As the United Methodist Church splits, a letter to our congregation

My pastor, spiritual advisor, and friend David Tubbs and I have discussed LGBTQ+ issues and the church for quite some time, and at some length. He first asked me to address the Good Shepherd congregation several years ago as the United Methodist Church wrestled with these questions. Given that the actual changes are only now occurring, I didn’t do so until yesterday. Here is what I said:

I know that a lot of us have a fire-and-brimstone preacher or two in our past. Mine was Brother Jim, at a Southern Baptist church I attended in my early to mid-adolescence in Anniston. He was a kind and decent man who loved me and wanted the best for me. He was also absolutely certain that gay people were going to hell, and he was passionate about sharing that periodically with his congregation.

There are a handful of verses on which these claims are based. The ones you probably know best are in Leviticus and Romans. And I’m not going to discuss them.

Oh, it’s easy to read them and determine that unrepentant LGBTQ+ people are going to hell, particularly underpinned by those aforementioned preacher voices ringing in our ears.
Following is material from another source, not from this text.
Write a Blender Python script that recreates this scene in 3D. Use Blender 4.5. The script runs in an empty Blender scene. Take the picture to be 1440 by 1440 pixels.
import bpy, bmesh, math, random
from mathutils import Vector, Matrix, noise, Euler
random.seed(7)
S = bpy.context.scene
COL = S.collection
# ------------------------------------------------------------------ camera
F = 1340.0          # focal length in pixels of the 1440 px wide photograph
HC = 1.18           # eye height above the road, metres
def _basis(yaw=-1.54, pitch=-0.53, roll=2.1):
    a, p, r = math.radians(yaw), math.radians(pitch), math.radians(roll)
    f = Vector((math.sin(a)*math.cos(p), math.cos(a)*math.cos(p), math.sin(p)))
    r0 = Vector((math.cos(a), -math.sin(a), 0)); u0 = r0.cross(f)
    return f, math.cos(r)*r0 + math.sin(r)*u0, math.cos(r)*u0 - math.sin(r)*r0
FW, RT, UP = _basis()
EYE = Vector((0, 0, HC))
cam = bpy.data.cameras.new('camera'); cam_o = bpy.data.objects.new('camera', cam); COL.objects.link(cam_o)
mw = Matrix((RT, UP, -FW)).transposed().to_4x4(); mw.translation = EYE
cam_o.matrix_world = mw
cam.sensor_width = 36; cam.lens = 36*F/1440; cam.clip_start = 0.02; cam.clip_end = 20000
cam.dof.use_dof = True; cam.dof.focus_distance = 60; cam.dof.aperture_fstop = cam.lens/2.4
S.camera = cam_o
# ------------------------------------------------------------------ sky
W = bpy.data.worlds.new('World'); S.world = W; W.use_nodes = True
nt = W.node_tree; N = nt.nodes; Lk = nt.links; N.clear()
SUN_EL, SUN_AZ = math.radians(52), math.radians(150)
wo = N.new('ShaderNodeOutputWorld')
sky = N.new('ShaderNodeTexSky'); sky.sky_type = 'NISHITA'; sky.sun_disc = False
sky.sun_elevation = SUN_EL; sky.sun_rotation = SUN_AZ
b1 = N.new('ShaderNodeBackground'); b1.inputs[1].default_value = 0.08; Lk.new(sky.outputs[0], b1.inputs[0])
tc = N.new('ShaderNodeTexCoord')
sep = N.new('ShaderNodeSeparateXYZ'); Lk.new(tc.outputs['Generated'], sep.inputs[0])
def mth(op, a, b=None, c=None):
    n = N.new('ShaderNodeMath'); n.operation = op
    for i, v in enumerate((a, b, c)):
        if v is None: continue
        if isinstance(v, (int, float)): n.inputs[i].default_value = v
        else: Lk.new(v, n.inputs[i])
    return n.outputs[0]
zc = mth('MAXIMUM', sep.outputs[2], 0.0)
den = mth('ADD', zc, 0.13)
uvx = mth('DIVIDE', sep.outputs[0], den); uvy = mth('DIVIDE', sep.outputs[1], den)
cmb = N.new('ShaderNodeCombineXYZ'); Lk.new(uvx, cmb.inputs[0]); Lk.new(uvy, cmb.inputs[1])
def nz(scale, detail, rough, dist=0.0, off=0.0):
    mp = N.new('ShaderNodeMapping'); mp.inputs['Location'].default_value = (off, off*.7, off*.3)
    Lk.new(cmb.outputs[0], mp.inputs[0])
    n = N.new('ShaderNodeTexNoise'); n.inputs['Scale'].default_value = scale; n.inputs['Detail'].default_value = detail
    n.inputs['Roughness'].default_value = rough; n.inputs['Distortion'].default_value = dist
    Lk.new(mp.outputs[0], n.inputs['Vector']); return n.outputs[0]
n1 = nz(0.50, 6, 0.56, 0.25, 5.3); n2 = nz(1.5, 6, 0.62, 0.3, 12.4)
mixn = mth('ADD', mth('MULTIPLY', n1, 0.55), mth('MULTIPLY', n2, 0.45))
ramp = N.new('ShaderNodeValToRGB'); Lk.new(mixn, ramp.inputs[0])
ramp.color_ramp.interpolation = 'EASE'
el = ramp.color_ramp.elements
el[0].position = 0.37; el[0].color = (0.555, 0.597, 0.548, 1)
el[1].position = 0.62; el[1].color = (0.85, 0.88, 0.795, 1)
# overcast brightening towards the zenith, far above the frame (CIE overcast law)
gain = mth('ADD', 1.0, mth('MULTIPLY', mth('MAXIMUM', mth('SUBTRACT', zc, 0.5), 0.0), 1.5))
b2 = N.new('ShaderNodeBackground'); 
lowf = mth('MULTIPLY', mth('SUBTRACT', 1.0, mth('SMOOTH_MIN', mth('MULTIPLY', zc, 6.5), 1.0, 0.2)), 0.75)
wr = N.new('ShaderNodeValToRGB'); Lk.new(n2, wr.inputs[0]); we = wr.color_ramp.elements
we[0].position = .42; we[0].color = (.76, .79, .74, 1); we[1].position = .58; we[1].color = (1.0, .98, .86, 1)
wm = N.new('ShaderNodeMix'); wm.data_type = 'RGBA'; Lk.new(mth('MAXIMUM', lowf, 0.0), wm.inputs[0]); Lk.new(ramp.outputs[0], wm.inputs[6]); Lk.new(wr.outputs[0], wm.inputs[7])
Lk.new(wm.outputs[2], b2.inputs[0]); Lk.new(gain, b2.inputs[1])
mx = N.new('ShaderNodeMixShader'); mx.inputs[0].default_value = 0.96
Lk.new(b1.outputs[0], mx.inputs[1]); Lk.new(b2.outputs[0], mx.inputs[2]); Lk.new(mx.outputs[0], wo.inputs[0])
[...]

The thing is, when we consider different translations and historical context, there are also solid arguments that none of these verses condemn homosexuality–that what’s been ingrained into us simply isn’t so. However, in my experience, this constant conditioning isn’t undone by a moment or two of counterargument, no matter how enlightened.

So instead, I’ll invite you to consider Matthew 22:35-40, in which Jesus commands us to do two things–things He put above all others:

“… and one of them, a lawyer, asked him a question to test him. ‘Teacher, which commandment in the law is the greatest?’ He said to him, ‘You shall love the Lord your God with all your heart, and with all your soul, and with all your mind. This is the greatest and first commandment. And a second is like it: You shall love your neighbor as yourself. On these two commandments hang all the law and the prophets.'”

It’s a short, profound list, isn’t it? Take them into your mind, heart, and spirit and ask yourself: which is more consistent with these two greatest commandments? A hostile reading of the “anti-gay” verses in the Bible? Or an innocuous one?

When our daughter Amelia told Lea and me that she was transgender, the first thing I said to her was “I wish you weren’t. Because every single thing you do in your entire life is going to be harder. And life is hard enough.”

Parents, I know we all worry about our children, and it doesn’t stop when they’re adults. Now imagine your child is part of a demographic frequently and specifically targeted for ridicule and even violence, and often in the name of our God.

My daughter and everyone like her are as fearfully and wonderfully made as any of the rest of us. Indeed, there is nothing I believe now about LGBTQ+ people that I didn’t believe before she told us. However, my resolve to work toward a better world for her is cemented.

Christ’s church is monumentally threatened right now, to a degree rarely seen in history. Clearly, one of the most severe causes is our sustained rift over people who love and identify in different ways. I’m encouraged at signs that we’re moving in the right direction, because a true, Christ-centered church means a better world for not only my daughter and those like her, but for all of us. However, I’m also gravely concerned about the powers of inertia and sustained rhetoric.

My brothers and sisters in Christ, I ask you to consider those two greatest commandments, and then actively entertain the notion that those fire-and-brimstone preachers just might have the whole gay thing wrong.

Thank you for reading, and God be with you all.